REQUIRED WORK: Please, without the pictures, retype exactly the lines from the start of the material through the line that holds "b = B('waste_bin', (2.18, 4.0, 0));".

--- DATA SECTION ---

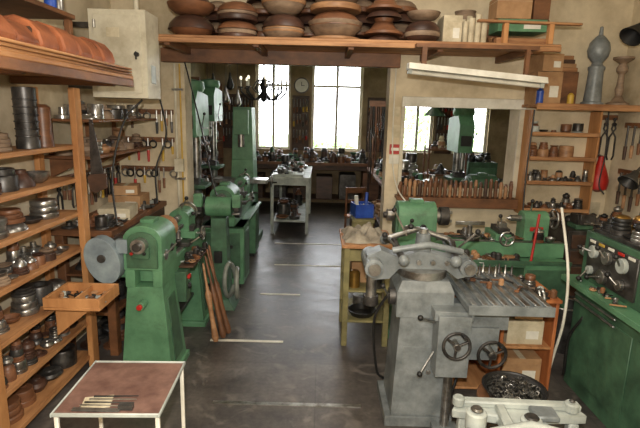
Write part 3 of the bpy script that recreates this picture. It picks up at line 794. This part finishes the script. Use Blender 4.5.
b = B('drawer_cabinet')
b.bx(2.32, 2.95, 4.35, 4.95, 0, 1.0, DSTEEL)
for k in range(6): b.bx(2.35, 2.92, 4.335, 4.35, .06+k*.155, .19+k*.155, DWOOD); b.cyl((2.64, 4.335, .125+k*.155), (2.64, 4.31, .125+k*.155), .015, STEEL, seg=8)
b.done()
b = B('bench_vice', (2.5, 4.5, 1.0))
b.bx(-.08, .08, -.08, .1, 0, .04, GREEN2); b.bx(-.06, .06, -.05, .1, .04, .13, DSTEEL); b.bx(-.07, .07, -.12, -.08, .05, .15, DSTEEL); b.cyl((0, -.2, .08), (0, -.05, .08), .015, STEEL); b.cyl((-.08, -.2, .08), (.08, -.2, .08), .007, STEEL)
b.done()
b = B('steel_tool_clutter'); clutter_x(b, 2.62, 2.94, 4.38, 4.76, 1.0, [STEEL, DSTEEL, TURN1, BLACK], .3, (.04, .07), 3); clutter_x(b, 2.34, 2.94, 4.8, 4.94, 1.0, [DSTEEL, STEEL, TURN1], .1, (.04, .06), 1); b.done(.002)
b = B('waste_bin', (2.18, 4.0, 0)); b.lathe([(.12, 0), (.15, .42), (.14, .42), (.11, .02), (0, .02)], (0, 0, 0), DSTEEL, cap=False); b.ring((0, 0, .42), .148, .008, STEEL); scraps(b, -.05, .05, -.05, .05, .3, 14, 1.3, [PAPER, CARD, DSTEEL]); b.done(0)

b = B('wall_rack_shelf')
lv = [1.12, 1.4, 1.64, 1.88]
for z in lv: b.bx(2.06, 2.72, 4.78, 5.0, z-.02, z, PINEX); b.bx(2.06, 2.72, 4.77, 4.78, z-.03, z+.01, PINEX)
for xx in (2.05, 2.72): b.bx(xx, xx+.02, 4.8, 5.0, 1.05, 2.1, PINE)
b.done()
for i, z in enumerate(lv):
    b = B('lathe_tooling_row'); clutter_x(b, 2.08, 2.7, 4.79, 4.98, z, [[STEEL, TURN1, DSTEEL], [STEEL, DSTEEL, DSTEEL, TURN2], [TURN1, TURN2, TURN1, DSTEEL], [DSTEEL, TURN1, LGREY]][i], [.19, .16, .18, .17][i], [(.035, .048), (.03, .045), (.045, .09), (.04, .06)][i], [2, 2, 1, 1][i]); b.done(.002)
b = B('long_wall_shelf'); b.bx(2.0, 3.0, 4.62, 5.0, 2.12, 2.15, PINEX); b.bx(2.0, 3.0, 4.6, 4.62, 2.1, 2.16, PINEX); b.done()
b = B('grey_turned_finial', (2.6, 4.78, 2.15))
b.lathe([(.1, 0), (.1, .03), (.08, .04), (.075, .12), (.065, .32), (.075, .34), (.075, .36), (.05, .38), (.045, .4), (.085, .45), (.1, .51), (.085, .58), (.045, .63), (.02, .65), (.015, .72), (0, .73)], (0, 0, 0), GREY, seg=24); b.done(0)
b = B('turned_wood_candlestick', (2.86, 4.8, 2.15))
b.lathe([(.1, 0), (.1, .03), (.06, .05), (.03, .1), (.04, .16), (.03, .2), (.025, .3), (.05, .33), (.05, .36), (.03, .4), (.09, .44), (.09, .46), (0, .46)], (0, 0, 0), TURN4, seg=24); b.done(0)
carton('cardboard_box', 2.14, 4.84, 2.15, .24, .26, .3, CARD)
carton('cardboard_box', 2.14, 4.84, 2.455, .2, .26, .16, CARD, 6)
b = B('spray_can'); b.lathe([(.032, 0), (.032, .12), (.015, .14), (.015, .16), (0, .16)], (2.04, 4.66, 2.15), BLUE); b.lathe([(.03, 0), (.03, .09), (.012, .11), (0, .11)], (2.34, 4.68, 2.15), YELL); b.done(0)
b = B('wooden_picture_frames')
for k in range(5): b.box((2.36, 4.86+.024*k, 2.15+.16+.02*k), (.24-.01*k, .016, .32+.04*k), [BWOOD, PINEX, CARD, DWOOD, PINEX][k])
b.done()
b = B('black_work_lamp', (2.99, 4.55, 2.8))
b.cyl((0, 0, 0), (-.03, 0, 0), .05, BLACK); b.tube([(-.02, 0, 0), (-.12, -.02, .06), (-.2, -.03, .04)], .012, BLACK)
b.lathe([(.03, 0), (.05, .05), (.1, .16), (.09, .16), (.04, .05)], (-.18, -.03, .05), BLACK, (-.6, -.2, -.6)); b.done(0)
b = B('hanging_tongs')
b.bx(2.75, 2.99, 4.97, 5.0, 2.02, 2.07, BWOOD)
for k in range(3): pliers(b, 2.79+k*.08, 4.95, 2.04, .42, DSTEEL if k else BWOOD); b.cyl((2.79+k*.08, 4.97, 2.03), (2.79+k*.08, 4.93, 2.04), .004, STEEL, seg=6)
b.done(0)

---

RESULT:
Write part 3 of the bpy script that recreates this picture. It picks up at line 794. This part finishes the script. Use Blender 4.5.
b = B('drawer_cabinet')
b.bx(2.32, 2.95, 4.35, 4.95, 0, 1.0, DSTEEL)
for k in range(6): b.bx(2.35, 2.92, 4.335, 4.35, .06+k*.155, .19+k*.155, DWOOD); b.cyl((2.64, 4.335, .125+k*.155), (2.64, 4.31, .125+k*.155), .015, STEEL, seg=8)
b.done()
b = B('bench_vice', (2.5, 4.5, 1.0))
b.bx(-.08, .08, -.08, .1, 0, .04, GREEN2); b.bx(-.06, .06, -.05, .1, .04, .13, DSTEEL); b.bx(-.07, .07, -.12, -.08, .05, .15, DSTEEL); b.cyl((0, -.2, .08), (0, -.05, .08), .015, STEEL); b.cyl((-.08, -.2, .08), (.08, -.2, .08), .007, STEEL)
b.done()
b = B('steel_tool_clutter'); clutter_x(b, 2.62, 2.94, 4.38, 4.76, 1.0, [STEEL, DSTEEL, TURN1, BLACK], .3, (.04, .07), 3); clutter_x(b, 2.34, 2.94, 4.8, 4.94, 1.0, [DSTEEL, STEEL, TURN1], .1, (.04, .06), 1); b.done(.002)
b = B('waste_bin', (2.18, 4.0, 0)); b.lathe([(.12, 0), (.15, .42), (.14, .42), (.11, .02), (0, .02)], (0, 0, 0), DSTEEL, cap=False); b.ring((0, 0, .42), .148, .008, STEEL); scraps(b, -.05, .05, -.05, .05, .3, 14, 1.3, [PAPER, CARD, DSTEEL]); b.done(0)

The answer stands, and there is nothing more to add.